Le “Big Bubbles” di Chiara Lecca come uova aprono il percorso
Come indica il titolo Dall’uovo alla Dea, il percorso si apre significativamente con quattro opere della serie Big Bubbles (2012) che, nella forma ovoidale richiamano appunto l’elemento citato. L’uovo era l’emblema della perfezione secondo gli alchimisti, in quanto dotato in sé dei quattro elementi fondamentali. L’iter prosegue lungo le stanze successive avvalendosi anche di due serie di lavori realizzati per l’occasione: Purpura Snakes e Purpura Shapes.

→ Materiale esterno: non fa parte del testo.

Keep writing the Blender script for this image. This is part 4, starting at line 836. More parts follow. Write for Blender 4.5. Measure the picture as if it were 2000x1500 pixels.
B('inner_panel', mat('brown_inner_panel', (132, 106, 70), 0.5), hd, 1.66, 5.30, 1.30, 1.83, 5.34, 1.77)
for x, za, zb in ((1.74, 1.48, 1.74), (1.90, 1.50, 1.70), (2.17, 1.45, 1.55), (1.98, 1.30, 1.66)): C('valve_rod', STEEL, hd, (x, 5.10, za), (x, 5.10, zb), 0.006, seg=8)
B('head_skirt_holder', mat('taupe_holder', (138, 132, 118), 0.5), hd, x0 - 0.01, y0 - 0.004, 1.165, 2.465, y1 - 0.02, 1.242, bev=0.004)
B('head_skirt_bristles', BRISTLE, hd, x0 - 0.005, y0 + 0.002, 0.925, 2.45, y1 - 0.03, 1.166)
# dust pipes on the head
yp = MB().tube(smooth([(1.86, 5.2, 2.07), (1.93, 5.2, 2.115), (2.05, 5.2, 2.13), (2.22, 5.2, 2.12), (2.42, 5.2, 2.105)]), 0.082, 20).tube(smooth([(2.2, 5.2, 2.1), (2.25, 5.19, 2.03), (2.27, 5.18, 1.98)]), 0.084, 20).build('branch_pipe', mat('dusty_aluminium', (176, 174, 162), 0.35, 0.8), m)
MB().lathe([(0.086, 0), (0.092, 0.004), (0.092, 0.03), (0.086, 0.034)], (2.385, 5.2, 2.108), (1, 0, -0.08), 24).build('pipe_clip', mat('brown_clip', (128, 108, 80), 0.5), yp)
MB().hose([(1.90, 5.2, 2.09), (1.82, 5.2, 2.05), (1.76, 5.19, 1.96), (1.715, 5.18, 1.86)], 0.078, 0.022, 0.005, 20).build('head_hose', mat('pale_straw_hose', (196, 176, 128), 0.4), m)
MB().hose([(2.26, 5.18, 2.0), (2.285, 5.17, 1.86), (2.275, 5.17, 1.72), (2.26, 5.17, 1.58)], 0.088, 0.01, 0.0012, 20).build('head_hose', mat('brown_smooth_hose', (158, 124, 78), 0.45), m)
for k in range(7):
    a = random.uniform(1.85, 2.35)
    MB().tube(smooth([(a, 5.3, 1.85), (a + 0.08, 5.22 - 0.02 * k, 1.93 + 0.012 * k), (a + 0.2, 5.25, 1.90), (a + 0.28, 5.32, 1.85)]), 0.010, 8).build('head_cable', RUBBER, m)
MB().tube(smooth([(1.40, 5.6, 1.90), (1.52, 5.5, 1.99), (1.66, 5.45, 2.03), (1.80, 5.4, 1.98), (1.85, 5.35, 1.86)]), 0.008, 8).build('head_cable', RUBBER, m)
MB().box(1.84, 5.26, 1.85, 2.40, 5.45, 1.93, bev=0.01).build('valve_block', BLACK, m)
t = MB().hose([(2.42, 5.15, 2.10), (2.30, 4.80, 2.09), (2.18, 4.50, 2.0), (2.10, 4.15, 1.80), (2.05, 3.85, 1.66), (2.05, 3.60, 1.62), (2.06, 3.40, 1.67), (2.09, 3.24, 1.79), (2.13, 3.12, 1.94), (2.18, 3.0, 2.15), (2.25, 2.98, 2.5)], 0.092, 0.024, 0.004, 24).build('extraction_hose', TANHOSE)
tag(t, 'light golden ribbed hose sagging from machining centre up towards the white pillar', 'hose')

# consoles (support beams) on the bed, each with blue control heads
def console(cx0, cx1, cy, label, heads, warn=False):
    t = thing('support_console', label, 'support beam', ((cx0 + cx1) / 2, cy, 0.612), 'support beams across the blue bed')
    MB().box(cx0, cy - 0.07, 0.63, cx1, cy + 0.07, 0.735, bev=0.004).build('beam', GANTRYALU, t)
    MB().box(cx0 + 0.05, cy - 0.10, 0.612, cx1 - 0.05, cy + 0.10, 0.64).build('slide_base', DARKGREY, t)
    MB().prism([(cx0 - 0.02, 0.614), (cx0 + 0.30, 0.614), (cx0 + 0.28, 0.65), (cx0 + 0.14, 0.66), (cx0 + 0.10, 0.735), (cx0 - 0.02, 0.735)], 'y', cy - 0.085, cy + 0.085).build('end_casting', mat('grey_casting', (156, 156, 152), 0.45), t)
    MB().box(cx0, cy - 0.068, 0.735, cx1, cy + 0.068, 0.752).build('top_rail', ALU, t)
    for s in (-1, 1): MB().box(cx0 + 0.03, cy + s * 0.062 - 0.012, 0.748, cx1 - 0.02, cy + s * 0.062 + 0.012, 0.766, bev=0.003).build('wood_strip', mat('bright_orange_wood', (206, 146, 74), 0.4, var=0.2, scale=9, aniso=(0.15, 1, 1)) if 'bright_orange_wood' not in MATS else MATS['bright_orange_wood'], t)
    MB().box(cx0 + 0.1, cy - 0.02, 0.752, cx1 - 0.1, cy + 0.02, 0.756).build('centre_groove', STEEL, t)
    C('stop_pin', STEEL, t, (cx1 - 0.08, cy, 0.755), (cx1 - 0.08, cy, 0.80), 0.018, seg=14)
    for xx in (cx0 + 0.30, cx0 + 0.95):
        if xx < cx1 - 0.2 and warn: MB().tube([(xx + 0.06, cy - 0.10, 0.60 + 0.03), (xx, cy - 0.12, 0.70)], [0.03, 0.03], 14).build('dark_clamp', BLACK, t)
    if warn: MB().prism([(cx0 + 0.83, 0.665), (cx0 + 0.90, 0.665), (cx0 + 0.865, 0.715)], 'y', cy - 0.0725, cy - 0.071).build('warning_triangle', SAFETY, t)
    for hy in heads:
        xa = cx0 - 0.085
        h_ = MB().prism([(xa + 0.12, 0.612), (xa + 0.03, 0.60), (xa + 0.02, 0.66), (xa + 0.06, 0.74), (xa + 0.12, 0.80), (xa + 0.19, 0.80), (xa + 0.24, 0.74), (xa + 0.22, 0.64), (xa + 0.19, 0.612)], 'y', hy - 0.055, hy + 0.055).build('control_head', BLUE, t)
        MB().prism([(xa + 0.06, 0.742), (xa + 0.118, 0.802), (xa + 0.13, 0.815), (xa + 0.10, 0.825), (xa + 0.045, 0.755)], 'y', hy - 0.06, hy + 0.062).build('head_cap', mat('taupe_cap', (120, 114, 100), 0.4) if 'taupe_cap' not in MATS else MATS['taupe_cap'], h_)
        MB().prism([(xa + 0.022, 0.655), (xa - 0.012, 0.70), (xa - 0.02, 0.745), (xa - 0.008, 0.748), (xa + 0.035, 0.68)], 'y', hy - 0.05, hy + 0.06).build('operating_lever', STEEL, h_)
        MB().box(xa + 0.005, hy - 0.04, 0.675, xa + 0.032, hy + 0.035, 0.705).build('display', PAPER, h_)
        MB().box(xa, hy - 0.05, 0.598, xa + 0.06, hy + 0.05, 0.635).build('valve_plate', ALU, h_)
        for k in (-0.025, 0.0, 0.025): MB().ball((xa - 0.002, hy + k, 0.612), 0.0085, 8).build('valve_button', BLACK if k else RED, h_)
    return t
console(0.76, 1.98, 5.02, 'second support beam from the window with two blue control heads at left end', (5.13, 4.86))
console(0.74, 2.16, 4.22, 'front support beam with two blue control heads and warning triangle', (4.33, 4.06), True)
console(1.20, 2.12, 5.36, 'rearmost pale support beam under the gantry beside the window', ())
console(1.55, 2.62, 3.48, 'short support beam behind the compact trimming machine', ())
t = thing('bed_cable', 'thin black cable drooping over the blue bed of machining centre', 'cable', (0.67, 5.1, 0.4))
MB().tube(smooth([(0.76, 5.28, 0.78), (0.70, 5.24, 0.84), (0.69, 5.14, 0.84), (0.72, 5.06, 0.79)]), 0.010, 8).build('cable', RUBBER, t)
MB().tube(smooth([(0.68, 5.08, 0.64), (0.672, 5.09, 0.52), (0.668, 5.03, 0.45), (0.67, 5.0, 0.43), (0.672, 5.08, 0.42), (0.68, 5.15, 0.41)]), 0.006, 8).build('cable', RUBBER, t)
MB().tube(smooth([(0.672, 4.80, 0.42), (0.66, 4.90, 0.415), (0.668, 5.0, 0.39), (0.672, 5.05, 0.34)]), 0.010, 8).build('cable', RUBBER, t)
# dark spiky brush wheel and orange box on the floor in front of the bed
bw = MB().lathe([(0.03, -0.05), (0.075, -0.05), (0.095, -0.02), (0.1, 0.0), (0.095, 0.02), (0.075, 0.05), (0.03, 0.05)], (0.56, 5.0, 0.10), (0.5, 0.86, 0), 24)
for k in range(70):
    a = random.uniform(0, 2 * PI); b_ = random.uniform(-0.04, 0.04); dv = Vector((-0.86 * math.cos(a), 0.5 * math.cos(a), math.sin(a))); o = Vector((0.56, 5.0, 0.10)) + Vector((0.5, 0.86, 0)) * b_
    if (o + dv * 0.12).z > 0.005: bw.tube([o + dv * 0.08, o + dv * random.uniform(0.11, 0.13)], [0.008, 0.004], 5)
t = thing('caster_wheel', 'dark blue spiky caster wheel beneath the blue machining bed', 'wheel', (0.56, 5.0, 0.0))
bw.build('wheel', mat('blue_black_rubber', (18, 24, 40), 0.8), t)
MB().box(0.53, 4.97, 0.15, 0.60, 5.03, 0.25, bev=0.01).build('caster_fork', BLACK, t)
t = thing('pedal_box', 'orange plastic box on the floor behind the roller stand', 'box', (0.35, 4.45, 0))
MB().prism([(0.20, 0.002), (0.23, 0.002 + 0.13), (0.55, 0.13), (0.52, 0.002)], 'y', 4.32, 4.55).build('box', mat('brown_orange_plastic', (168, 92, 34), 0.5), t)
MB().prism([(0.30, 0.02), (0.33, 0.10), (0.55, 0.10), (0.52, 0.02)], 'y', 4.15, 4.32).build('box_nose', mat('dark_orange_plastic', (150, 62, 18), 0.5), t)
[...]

L’incontro con la dea nella visione di Chiara Lecca
Nelle Stanze Segrete il percorso si conclude con l’incontro con la dea, nel Ninfeo di Diana, in cui Lecca rende omaggio alla decorazione ottocentesca di Annibale Angelini (1812-1884) autore, anche nell’adiacente Sala degli Amorini, delle pitture a fresco e dei dipinti ad olio. In Turquoise Still Life 1, lussureggiante installazione collocata al centro del ninfeo, si può cogliere, nella scelta di colori e materiali, la volontà dell’artista di restituire tridimensionalità alla decorazione parietale. E, nella misura in cui Lecca compie una riscoperta di Diana, non solo in quanto dea della caccia ma anche come protettrice degli animali; signora della natura selvaggia, nonché, divinità vergine e casta, la mostra continua con un’ultima opera che sancisce il definitivo incontro con la dea, simbolicamente collocata nel complesso dell’Ospitale di Santa Francesca Romana in Trastevere.